[Goal] Retype the whole listing below, character for character.
— Start Given information —
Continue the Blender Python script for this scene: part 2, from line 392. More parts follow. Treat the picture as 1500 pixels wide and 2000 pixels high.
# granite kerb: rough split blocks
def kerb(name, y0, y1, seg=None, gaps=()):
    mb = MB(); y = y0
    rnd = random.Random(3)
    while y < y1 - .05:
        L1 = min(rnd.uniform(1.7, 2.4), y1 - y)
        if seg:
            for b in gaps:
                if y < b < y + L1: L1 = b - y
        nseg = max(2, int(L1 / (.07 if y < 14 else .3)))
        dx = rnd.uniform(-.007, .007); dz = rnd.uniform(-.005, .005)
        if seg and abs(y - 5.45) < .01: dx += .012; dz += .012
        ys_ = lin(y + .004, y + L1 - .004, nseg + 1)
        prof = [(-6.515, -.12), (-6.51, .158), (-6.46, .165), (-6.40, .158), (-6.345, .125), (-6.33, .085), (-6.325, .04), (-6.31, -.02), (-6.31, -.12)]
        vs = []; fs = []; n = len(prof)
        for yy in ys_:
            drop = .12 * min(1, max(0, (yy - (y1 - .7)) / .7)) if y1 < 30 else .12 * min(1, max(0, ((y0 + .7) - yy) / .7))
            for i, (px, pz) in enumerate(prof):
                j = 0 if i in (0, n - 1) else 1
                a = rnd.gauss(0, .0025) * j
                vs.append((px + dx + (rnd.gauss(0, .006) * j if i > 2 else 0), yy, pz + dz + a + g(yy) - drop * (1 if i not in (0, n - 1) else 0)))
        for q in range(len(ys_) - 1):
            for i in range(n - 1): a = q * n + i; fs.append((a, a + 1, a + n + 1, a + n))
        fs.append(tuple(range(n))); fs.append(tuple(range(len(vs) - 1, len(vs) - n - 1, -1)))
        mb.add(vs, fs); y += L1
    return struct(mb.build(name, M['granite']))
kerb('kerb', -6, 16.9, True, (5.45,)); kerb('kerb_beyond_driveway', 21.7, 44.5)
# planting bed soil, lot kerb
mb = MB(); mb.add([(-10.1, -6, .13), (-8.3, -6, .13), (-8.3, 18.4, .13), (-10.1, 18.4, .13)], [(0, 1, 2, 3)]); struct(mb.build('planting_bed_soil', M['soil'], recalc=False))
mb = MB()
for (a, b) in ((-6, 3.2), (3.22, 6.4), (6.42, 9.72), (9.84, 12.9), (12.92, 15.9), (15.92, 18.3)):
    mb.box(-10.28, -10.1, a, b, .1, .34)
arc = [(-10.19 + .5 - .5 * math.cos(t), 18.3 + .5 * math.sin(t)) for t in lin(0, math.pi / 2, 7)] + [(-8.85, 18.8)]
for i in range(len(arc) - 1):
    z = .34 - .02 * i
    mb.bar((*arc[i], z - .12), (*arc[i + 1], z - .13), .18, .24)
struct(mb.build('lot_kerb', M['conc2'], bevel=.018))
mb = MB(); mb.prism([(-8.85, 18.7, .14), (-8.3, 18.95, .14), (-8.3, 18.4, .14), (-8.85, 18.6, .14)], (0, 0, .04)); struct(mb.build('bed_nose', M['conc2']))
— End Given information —
[Right answer]
Continue the Blender Python script for this scene: part 2, from line 392. More parts follow. Treat the picture as 1500 pixels wide and 2000 pixels high.
# granite kerb: rough split blocks
def kerb(name, y0, y1, seg=None, gaps=()):
    mb = MB(); y = y0
    rnd = random.Random(3)
    while y < y1 - .05:
        L1 = min(rnd.uniform(1.7, 2.4), y1 - y)
        if seg:
            for b in gaps:
                if y < b < y + L1: L1 = b - y
        nseg = max(2, int(L1 / (.07 if y < 14 else .3)))
        dx = rnd.uniform(-.007, .007); dz = rnd.uniform(-.005, .005)
        if seg and abs(y - 5.45) < .01: dx += .012; dz += .012
        ys_ = lin(y + .004, y + L1 - .004, nseg + 1)
        prof = [(-6.515, -.12), (-6.51, .158), (-6.46, .165), (-6.40, .158), (-6.345, .125), (-6.33, .085), (-6.325, .04), (-6.31, -.02), (-6.31, -.12)]
        vs = []; fs = []; n = len(prof)
        for yy in ys_:
            drop = .12 * min(1, max(0, (yy - (y1 - .7)) / .7)) if y1 < 30 else .12 * min(1, max(0, ((y0 + .7) - yy) / .7))
            for i, (px, pz) in enumerate(prof):
                j = 0 if i in (0, n - 1) else 1
                a = rnd.gauss(0, .0025) * j
                vs.append((px + dx + (rnd.gauss(0, .006) * j if i > 2 else 0), yy, pz + dz + a + g(yy) - drop * (1 if i not in (0, n - 1) else 0)))
        for q in range(len(ys_) - 1):
            for i in range(n - 1): a = q * n + i; fs.append((a, a + 1, a + n + 1, a + n))
        fs.append(tuple(range(n))); fs.append(tuple(range(len(vs) - 1, len(vs) - n - 1, -1)))
        mb.add(vs, fs); y += L1
    return struct(mb.build(name, M['granite']))
kerb('kerb', -6, 16.9, True, (5.45,)); kerb('kerb_beyond_driveway', 21.7, 44.5)
# planting bed soil, lot kerb
mb = MB(); mb.add([(-10.1, -6, .13), (-8.3, -6, .13), (-8.3, 18.4, .13), (-10.1, 18.4, .13)], [(0, 1, 2, 3)]); struct(mb.build('planting_bed_soil', M['soil'], recalc=False))
mb = MB()
for (a, b) in ((-6, 3.2), (3.22, 6.4), (6.42, 9.72), (9.84, 12.9), (12.92, 15.9), (15.92, 18.3)):
    mb.box(-10.28, -10.1, a, b, .1, .34)
arc = [(-10.19 + .5 - .5 * math.cos(t), 18.3 + .5 * math.sin(t)) for t in lin(0, math.pi / 2, 7)] + [(-8.85, 18.8)]
for i in range(len(arc) - 1):
    z = .34 - .02 * i
    mb.bar((*arc[i], z - .12), (*arc[i + 1], z - .13), .18, .24)
struct(mb.build('lot_kerb', M['conc2'], bevel=.018))
mb = MB(); mb.prism([(-8.85, 18.7, .14), (-8.3, 18.95, .14), (-8.3, 18.4, .14), (-8.85, 18.6, .14)], (0, 0, .04)); struct(mb.build('bed_nose', M['conc2']))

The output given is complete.